David McWilliams piece in this weekend’s Irish Times – Cryptocurrency is Patently Not Real Money – is quite possibly the strongest argument I have seen for the legitimacy of bitcoin. Normally I really like his provocative and creative thinking, but not today. Let’s look at some of his arguments.
- ‘[Real] money needs to be a store of value, widely used and accepted, in order to buy and sell stuff.’ Well, bitcoin is a store of value – clearly, one of them is currently worth around €37,000. If you gave me one right now, I could go and buy a car. I might have to convert it first into Euros, but that’s the same if I have to buy anything produced in a non-Euro market. Sometimes dealers (importers) do that conversion for you. For a while you could buy a Tesla with bitcoin directly, and there are still car dealers accepting bitcoin directly. You can buy a Volkswagen with bitcoin. A friend of mine spent an entire week in Nairobi living off bitcoin, working through the Bitpesa exchange and converting bitcoin into mPesa for his beer and ostrich burgers and what-not. The bartender most likely wouldn’t take Euros in Nairobi either. Sotheby’s take bitcoin and ethereum. I bought a laptop (the one I’m typing on right now) with bitcoin last year.
- ‘[Real money] must have a reasonably stable relationship with the value of everything else in the economy.’ Does that mean that the late-Mugabe era Zimbabwean dollar is not ‘real money’? What about the Turkish Lira today, or the Argentinian Peso that currently has an inflation rate at an eye-watering 50%?! In both Turkey and Argentina, most people would probably agree that bitcoin maintains a far more stable relationship with the value of everything else in the economy than their state backed notes. Eurozone and US inflation are both currently above 5%. That’s quite high, if not quite unstable. The reckless deployment of QE over the past ten years on top of all of that recognises how the market that currencies support has failed to manage the vagaries of macroeconomics, and central bankers remain in a semi-permanent defensive posture, plugging the gaps and inventing new ways to solve structural deficiencies. How long can that go on?
- ‘If you can’t trade widely in a currency, it’s not money.’ I have a BOI app on my phone to manage my Euros. I have a Kraken account on my phone to manage my crypto. I can buy and sell fiat currency through either app; I can buy and sell crypto only through the Kraken app. There are no bank holidays or trading delays in crypto, and the exchange rate fees are minimal compared to ForEx in the bank.
- ‘Even the Islamic State, the most implacable anti-American group imaginable, demands its ransoms in dollars.’ That was true in the past, only because the dollar and its legitimacy has in many respects separated itself from the United States government. These days, Islamic State is as likely to work in bitcoin, as detailed in this 2019 New York Times report. Hamas now operates with bitcoin too. In addition, most ransomware and digital attacks now demand payment in bitcoin, not least those on the Irish Health Service in 2021. The reality is that physical money is increasingly a thing of the past – and that is the last real vestige of difference that fiat currency had over crypto.

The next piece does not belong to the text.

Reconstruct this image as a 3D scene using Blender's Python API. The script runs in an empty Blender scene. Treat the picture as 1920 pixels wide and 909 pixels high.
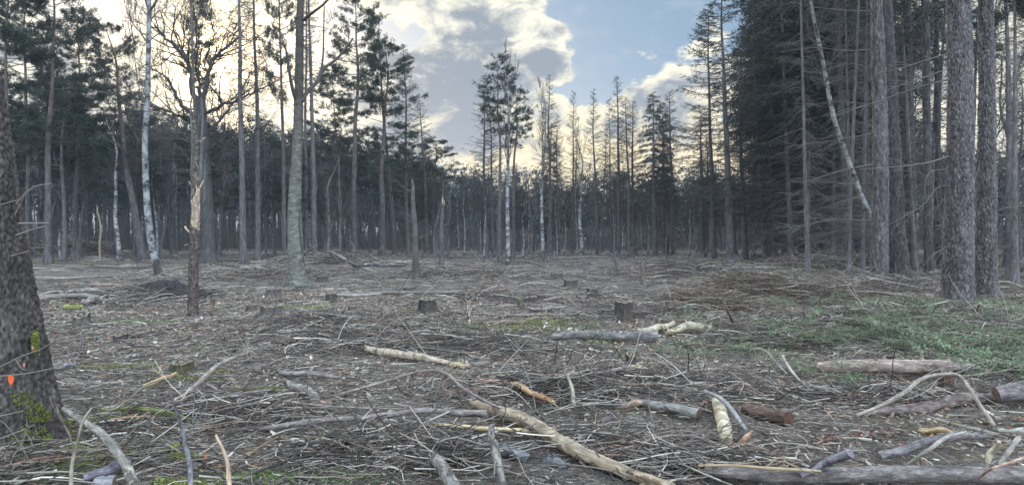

- ‘Crypto is backed by nothing.’ (He says this twice) Well, since fractional reserve banking diminished the fraction to the point of being ridiculous, fiat currency isn’t backed by anything either! This perhaps gets to the heart of it. McWilliams writes that fiat is backed by the state, and that crypto-bros argue that the state is corruptible, batting that away with a Lebowski-esque ‘that’s just like your opinion, man!’ It’s not so much that ‘the state is corruptible’ – everything is corruptible. The point is that the legitimacy of the state, with its centralised power, characterised by a monopoly on the use of force is genuinely rivalled by an evenly distributed technological structure with an ever-broadening base of support. The legitimacy of the blockchain upon which bitcoin is based is designed in. The social contract upon which the state is based is theoretically supported by whatever constitution underlies the issuing power.
At the heart of the question is the role of the State, its relevance in the commercial lives of people, and its base legitimacy as an backer of currency. Bitcoin is volatile, as are other cryptocurrencies, as they are emergent. Their limitation – only having a fixed number possible – is key to their legitimation. There is a purity to cryptocurrencies that allows them to function as true functions of value exchange, shorn of the politics of fiat currency.
A final to bear in mind is that two thirds of the workers in the world work in the informal economy – within informal financial structures, informal justice systems, and informal trading schemes. Two thirds. Governments don’t tax them, don’t serve them, and they don’t expect to hear anything from governments for the duration of their lives. For them, fiat currency is another ruse to limit their freedom. Crypto is a more real store of value than anything they have ever had in the past. It’s a revelation, and offers them real opportunities to grow and make something of their lives. It’s not just real money, it’s more real than the mirage of state economic infrastructure, more tradeable, more transferrable, more fungible, and more stable than anything the State might have to offer.